However, this suggestion may seem to imply that we must think through what is said in each case with an eye toward the modification and, above all, toward the awakening of being’s relation to us. Being, however, is not ‘something’ that lies hidden in some supersensory place and in the heights of some vast soaring speculation. As the little word ‘is’ makes clear to us each time it appears, being ‘is’ the nearest of the near. [104] Yet, because the human being troubles himself first and foremost only with what comes next, he constantly avoids the nearest, particularly since he appears to know very little about the near and its essence.
The series of steps in which we elucidated the translation of τὸ μὴ δῦνόν ποτε finally yielded the equating of the expression “the never submerging” with “the perpetually emerging,” or, in Greek, τὸ ἀεὶ φύον. Instead of this phrase, which is not found within Heraclitus’s writings, we could say τὸ ἀείζωον, “the perpetually living,” a word used by Heraclitus in fragment 30. Again we stand before a foundational word: ζωή, ζῆν (‘living’). This word of Heraclitus’s indicates the essential nearness of ‘living’ and ‘being’ already at the inception of the history of Occidental thinking, and throughout the course of that history taken as a single moment.

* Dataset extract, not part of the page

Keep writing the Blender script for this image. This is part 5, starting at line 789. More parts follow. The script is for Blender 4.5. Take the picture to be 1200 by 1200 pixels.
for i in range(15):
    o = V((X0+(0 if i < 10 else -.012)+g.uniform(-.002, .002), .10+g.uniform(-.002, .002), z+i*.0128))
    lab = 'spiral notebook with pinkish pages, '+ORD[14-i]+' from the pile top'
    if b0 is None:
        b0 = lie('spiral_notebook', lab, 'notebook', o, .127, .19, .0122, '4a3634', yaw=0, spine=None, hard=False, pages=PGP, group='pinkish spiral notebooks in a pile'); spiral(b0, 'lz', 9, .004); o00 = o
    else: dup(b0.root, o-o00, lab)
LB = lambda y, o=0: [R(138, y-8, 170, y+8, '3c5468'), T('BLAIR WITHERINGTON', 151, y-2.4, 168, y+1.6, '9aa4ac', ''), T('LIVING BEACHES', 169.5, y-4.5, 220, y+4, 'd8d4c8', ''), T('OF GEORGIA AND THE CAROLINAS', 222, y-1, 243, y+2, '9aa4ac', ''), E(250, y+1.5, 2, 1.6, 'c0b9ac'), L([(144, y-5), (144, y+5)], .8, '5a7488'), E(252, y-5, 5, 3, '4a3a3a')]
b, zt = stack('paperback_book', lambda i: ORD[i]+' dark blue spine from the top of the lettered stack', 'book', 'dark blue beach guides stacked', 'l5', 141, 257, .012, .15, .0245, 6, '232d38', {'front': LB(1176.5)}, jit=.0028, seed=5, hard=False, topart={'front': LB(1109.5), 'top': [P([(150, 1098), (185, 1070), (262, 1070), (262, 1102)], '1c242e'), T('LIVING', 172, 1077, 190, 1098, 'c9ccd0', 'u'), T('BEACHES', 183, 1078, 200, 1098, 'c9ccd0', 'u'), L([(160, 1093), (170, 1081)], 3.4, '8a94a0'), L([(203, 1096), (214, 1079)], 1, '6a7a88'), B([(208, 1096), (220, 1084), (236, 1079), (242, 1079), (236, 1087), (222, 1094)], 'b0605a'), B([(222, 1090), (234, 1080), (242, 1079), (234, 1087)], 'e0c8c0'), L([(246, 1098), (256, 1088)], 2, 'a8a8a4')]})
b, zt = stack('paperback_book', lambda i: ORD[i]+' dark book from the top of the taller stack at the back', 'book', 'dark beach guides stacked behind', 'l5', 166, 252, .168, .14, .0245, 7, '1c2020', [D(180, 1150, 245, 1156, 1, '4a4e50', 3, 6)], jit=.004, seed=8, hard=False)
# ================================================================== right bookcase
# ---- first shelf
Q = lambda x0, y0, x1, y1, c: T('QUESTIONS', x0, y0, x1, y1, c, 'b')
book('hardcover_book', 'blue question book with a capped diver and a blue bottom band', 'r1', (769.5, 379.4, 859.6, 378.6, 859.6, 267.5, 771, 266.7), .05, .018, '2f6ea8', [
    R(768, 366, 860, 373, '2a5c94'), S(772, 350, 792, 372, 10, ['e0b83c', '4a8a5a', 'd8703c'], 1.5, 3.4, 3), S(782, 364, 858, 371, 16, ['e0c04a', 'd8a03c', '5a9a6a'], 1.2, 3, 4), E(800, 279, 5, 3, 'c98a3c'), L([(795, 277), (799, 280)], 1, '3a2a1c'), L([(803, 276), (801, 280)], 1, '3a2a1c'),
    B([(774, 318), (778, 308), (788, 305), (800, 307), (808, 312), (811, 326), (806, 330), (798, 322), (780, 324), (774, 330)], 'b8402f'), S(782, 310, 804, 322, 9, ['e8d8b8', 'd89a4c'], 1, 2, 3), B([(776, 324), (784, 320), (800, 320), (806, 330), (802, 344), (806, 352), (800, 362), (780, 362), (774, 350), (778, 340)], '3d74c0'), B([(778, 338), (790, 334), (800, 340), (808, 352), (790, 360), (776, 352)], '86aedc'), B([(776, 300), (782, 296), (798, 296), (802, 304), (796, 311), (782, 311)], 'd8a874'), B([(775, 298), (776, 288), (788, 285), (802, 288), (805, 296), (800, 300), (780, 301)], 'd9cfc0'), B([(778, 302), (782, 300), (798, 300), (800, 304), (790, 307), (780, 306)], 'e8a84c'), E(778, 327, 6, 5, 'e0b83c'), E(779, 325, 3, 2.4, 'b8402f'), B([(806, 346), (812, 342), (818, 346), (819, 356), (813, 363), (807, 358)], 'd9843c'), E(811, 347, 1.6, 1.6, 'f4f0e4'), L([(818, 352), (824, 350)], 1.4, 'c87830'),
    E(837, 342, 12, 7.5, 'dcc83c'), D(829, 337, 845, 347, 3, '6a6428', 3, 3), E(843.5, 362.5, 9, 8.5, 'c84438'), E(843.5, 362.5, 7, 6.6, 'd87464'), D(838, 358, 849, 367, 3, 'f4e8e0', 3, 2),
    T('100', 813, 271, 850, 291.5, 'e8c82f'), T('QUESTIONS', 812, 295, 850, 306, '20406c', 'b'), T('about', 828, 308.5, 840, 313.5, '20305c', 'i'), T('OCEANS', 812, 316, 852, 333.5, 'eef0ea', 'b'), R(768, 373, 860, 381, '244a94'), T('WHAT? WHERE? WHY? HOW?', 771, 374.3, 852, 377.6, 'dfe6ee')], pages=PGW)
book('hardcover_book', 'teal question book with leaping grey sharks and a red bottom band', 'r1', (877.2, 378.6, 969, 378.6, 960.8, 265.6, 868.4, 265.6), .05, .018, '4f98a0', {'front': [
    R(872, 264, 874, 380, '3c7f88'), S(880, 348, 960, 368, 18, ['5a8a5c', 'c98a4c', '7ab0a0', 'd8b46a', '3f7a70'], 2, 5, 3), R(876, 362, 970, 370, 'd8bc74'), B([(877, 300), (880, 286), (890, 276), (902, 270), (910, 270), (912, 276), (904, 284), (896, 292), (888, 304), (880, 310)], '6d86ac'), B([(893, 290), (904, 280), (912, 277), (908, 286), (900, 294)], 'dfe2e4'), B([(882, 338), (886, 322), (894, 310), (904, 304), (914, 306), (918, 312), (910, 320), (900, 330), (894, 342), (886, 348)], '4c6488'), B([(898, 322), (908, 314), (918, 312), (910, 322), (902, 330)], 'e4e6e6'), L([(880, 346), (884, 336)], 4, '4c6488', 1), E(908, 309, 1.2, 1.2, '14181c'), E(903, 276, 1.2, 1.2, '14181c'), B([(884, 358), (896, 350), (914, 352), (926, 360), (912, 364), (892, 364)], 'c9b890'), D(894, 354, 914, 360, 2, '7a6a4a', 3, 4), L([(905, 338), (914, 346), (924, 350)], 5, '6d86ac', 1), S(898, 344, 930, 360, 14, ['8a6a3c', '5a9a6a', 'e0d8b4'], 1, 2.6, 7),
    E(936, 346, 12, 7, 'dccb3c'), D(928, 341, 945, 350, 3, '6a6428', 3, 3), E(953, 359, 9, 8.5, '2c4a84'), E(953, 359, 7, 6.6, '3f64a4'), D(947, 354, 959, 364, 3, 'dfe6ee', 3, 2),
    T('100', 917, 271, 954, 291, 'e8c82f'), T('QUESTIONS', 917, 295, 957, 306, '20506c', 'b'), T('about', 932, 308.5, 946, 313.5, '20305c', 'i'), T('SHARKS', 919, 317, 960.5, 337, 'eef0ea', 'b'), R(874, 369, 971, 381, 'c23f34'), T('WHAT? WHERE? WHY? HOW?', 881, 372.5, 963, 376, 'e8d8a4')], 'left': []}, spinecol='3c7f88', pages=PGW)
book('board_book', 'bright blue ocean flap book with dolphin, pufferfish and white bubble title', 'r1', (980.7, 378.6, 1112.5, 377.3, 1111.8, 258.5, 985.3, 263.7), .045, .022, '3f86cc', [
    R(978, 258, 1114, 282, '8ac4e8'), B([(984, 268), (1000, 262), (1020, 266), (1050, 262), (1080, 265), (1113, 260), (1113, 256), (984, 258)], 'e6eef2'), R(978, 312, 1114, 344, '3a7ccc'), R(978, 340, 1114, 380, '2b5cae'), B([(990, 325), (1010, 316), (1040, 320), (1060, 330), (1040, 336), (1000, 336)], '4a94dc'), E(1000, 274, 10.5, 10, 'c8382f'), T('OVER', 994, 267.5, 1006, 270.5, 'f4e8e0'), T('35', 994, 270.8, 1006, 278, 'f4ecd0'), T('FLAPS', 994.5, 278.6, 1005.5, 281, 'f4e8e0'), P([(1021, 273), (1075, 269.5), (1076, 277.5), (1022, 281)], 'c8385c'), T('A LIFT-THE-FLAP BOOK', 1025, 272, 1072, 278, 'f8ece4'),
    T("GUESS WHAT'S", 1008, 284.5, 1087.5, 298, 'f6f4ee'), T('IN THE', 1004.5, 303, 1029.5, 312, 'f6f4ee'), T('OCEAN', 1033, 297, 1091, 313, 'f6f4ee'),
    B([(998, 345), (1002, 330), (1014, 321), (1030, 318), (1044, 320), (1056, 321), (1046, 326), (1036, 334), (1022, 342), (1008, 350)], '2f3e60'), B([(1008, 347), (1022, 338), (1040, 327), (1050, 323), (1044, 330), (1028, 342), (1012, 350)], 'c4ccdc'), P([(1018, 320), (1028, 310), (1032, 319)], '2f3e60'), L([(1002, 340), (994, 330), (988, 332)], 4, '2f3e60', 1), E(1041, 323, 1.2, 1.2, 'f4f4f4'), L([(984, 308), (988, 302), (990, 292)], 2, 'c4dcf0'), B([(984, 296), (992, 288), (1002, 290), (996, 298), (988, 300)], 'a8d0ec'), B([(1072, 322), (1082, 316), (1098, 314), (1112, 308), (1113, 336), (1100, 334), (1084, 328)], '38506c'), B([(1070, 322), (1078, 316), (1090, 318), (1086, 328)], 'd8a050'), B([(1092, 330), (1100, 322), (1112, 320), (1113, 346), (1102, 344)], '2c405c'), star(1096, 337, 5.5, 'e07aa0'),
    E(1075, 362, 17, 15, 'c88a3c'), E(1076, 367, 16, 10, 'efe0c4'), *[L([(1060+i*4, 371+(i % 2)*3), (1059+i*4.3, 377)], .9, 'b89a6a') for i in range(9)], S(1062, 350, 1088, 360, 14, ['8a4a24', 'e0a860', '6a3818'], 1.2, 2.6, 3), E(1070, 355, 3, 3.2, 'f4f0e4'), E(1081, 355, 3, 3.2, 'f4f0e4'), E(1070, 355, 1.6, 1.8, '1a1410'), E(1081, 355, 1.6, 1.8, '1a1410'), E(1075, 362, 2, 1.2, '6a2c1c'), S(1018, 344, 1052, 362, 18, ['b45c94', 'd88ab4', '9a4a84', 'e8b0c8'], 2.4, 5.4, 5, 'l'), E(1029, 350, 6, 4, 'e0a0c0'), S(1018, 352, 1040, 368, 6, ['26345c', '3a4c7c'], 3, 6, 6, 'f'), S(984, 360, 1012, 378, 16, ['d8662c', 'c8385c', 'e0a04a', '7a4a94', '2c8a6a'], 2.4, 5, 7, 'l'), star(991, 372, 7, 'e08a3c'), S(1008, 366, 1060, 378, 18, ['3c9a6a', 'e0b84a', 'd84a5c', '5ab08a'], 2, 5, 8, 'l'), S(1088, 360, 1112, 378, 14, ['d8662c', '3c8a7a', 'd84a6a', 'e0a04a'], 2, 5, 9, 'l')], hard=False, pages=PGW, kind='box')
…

In the final stage of this history, Nietzsche has articulated the equivalence of ‘being’ and ‘living,’ and indeed in the sense that ‘living’ is experienced and grasped as “will to power.” With this, the word ‘being’ loses its role as the foundational word of philosophy. ‘Being’ continues to designate ‘constancy.’ This is thought, in the mind of modern metaphysics, as ‘certainty’ and ‘security.’ But constant, certain security, and thus ‘being,’ is not the will to power itself; it is not ‘living’ itself, but rather only a condition living itself sets for itself. The will to power can only want what it alone wills and must want: namely, ‘more power,’ i.e., an increase in power in which the approached degree of power is secured from which and beyond which the next step is carried out. What is in each case secured (i.e., the particular being) and the actual security (i.e., being) remain, seen from within the perspective of the will to power, the perpetually and merely temporary, i.e., that which only ‘is’ in order to be overcome, and therefore what must necessarily evaporate in the blaze of the will to power. Certainly, however, the highest thinking of this metaphysics must itself remember being: [105] for if the will to power appears as the actuality of the actual and should remain determined as this, then the ‘living’ (i.e., the always becoming) must enter into the fundamental character of being; and even this ‘becoming,’ this will to power, must itself be willed as being. In fact, Nietzsche’s thinking in the vicinity of the metaphysics of the will to power is radical enough to admit this extreme concession to being. At the beginning of a long note, which he characterizes as a ‘recapitulation,’ Nietzsche says the following: “Imprinting the character of being onto becoming—that is the highest will to power.”9 The note appears in a draft consisting of 97 folios and double- folios that derives from two
9 Nietzsche, Werke, XVI, 101, The Will to Power, Aphorism 617.